Il 9 gennaio ho seguito incredula i due sequestri paralleli nel supermercato di Porte de Vincennes e nella tipografia di Dammartin-en-Goële. Questo sentimento di attonimento l’ho ritrovato per diversi giorni anche nelle strade della città e nei volti delle persone. Attonimento e paura, tanto che alcuni dei siti normalmente più frequentati erano diventati surreali e vuoti. Le persone, da subito, si sono però riversate spontaneamente in Place de la République, silenziosamente, certo per solidarietà e rabbia, ma credo anche per l’impossibilità di vivere nella solitudine delle proprie case un’angoscia di tale portata. La società civile, a pensarci bene, ha anche questo ruolo.

Ciò che mi ha colpito è prima di tutto la dignità e il contegno con cui i cittadini si sono uniti attorno al dolore. Non ci sono state, nemmeno durante l’enorme manifestazione dell’11 gennaio, agitazioni e urlatori di slogan, ma soltanto un’aria densa, che raccoglieva tutti in un unico cerchio. Di tanto in tanto, un canto, un applauso spontaneo e collettivo.

Un altro aspetto di cui sono rimasta stupita è appunto quello dell’unità. I francesi, a quanto pare, hanno una concezione della civiltà molto diversa dalla nostra. Mentre sui giornali e sui blog italiani leggevo sfrenate teorie del complotto (idea che lo stesso Charlie Hebdo si è divertito a prendere in giro nel numero ‘postumo’), attacchi incrociati e polemiche sterili, i francesi davano prova di superare le proprie divisioni interne in nome di qualcosa di superiore. (Se qualcuno dubitasse sull’esclusione di Marine Le Pen dalla manifestazione, pare proprio sia stata lei ad autoescludersi.) Ebbene, questo ‘qualcosa di superiore’, questo ‘valore comune’, che si respira ancora oltralpe, nonostante i problemi, la crisi, le pecche del governo di turno, non può non meravigliare un italiano emigrato che, diciamocelo, non ci è abituato. Lo si chiami senso civile, senso di responsabilità, interesse per il bene della propria comunità.

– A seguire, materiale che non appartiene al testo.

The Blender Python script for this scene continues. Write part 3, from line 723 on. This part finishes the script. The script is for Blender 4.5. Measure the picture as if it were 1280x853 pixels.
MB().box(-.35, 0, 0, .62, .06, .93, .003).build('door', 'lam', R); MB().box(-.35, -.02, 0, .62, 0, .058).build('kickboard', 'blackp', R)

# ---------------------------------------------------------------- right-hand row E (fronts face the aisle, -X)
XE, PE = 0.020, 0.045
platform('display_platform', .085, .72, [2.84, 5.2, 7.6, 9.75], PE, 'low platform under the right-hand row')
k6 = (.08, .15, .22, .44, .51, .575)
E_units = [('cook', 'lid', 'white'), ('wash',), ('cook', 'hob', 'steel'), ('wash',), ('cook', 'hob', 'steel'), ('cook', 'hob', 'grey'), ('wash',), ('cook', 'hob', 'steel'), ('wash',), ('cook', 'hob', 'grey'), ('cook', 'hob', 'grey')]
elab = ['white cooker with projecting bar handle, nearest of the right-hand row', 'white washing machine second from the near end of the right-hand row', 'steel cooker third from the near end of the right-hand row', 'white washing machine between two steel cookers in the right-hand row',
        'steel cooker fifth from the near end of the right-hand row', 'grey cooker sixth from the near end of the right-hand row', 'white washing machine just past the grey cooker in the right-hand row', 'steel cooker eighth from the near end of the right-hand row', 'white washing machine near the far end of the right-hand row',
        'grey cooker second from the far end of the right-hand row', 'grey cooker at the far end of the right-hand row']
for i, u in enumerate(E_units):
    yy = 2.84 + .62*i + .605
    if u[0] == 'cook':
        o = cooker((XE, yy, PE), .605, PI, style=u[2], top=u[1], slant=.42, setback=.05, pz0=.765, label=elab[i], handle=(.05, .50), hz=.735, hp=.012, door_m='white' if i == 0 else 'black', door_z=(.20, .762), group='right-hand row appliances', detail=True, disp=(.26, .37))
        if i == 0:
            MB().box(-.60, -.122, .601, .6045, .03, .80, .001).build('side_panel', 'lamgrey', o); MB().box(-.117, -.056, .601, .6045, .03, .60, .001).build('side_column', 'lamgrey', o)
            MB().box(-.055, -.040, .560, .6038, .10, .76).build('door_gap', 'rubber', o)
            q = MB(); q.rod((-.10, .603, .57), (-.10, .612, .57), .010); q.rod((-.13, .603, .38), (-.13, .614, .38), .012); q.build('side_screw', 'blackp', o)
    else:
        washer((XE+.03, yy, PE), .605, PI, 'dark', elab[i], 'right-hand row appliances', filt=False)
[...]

Mi riferisco, ad esempio, anche alle parole durissime con le quali Manuel Valls, il primo ministro francese, ha denunciato l’intollerabile e banale antisemitismo di ritorno che imperversa in Europa: “Come possiamo accettare?!”

Da noi, non siamo abituati a considerare la laicità come un valore, una risorsa, un’àncora forse di salvezza. A un paio di settimane dagli attentati, il governo lavora per introdurre nelle scuole (le scuole!) l’educazione alla laicità e una giornata nazionale vi sarà d’ora in poi consacrata.

Infine, il razzismo e il problema dell’integrazione, che in Francia è molto complesso e problematico. No, non sto parlando della becera discussione che alcuni fondano sull’associazione di fondamentalismo islamico, immigrazione, religione musulmana e terrorismo. Sto parlando di quella situazione di apartheid territoriale, sociale ed etnico che si cela nei  luoghi oscuri di un paese solo apparentemente all’avanguardia sull’integrazione e che è stata richiamata dallo stesso primo ministro, all’attenzione dei suoi concittadini.  Nel male, un altro aspetto positivo: nessuno qui fa finta di essere perfetto.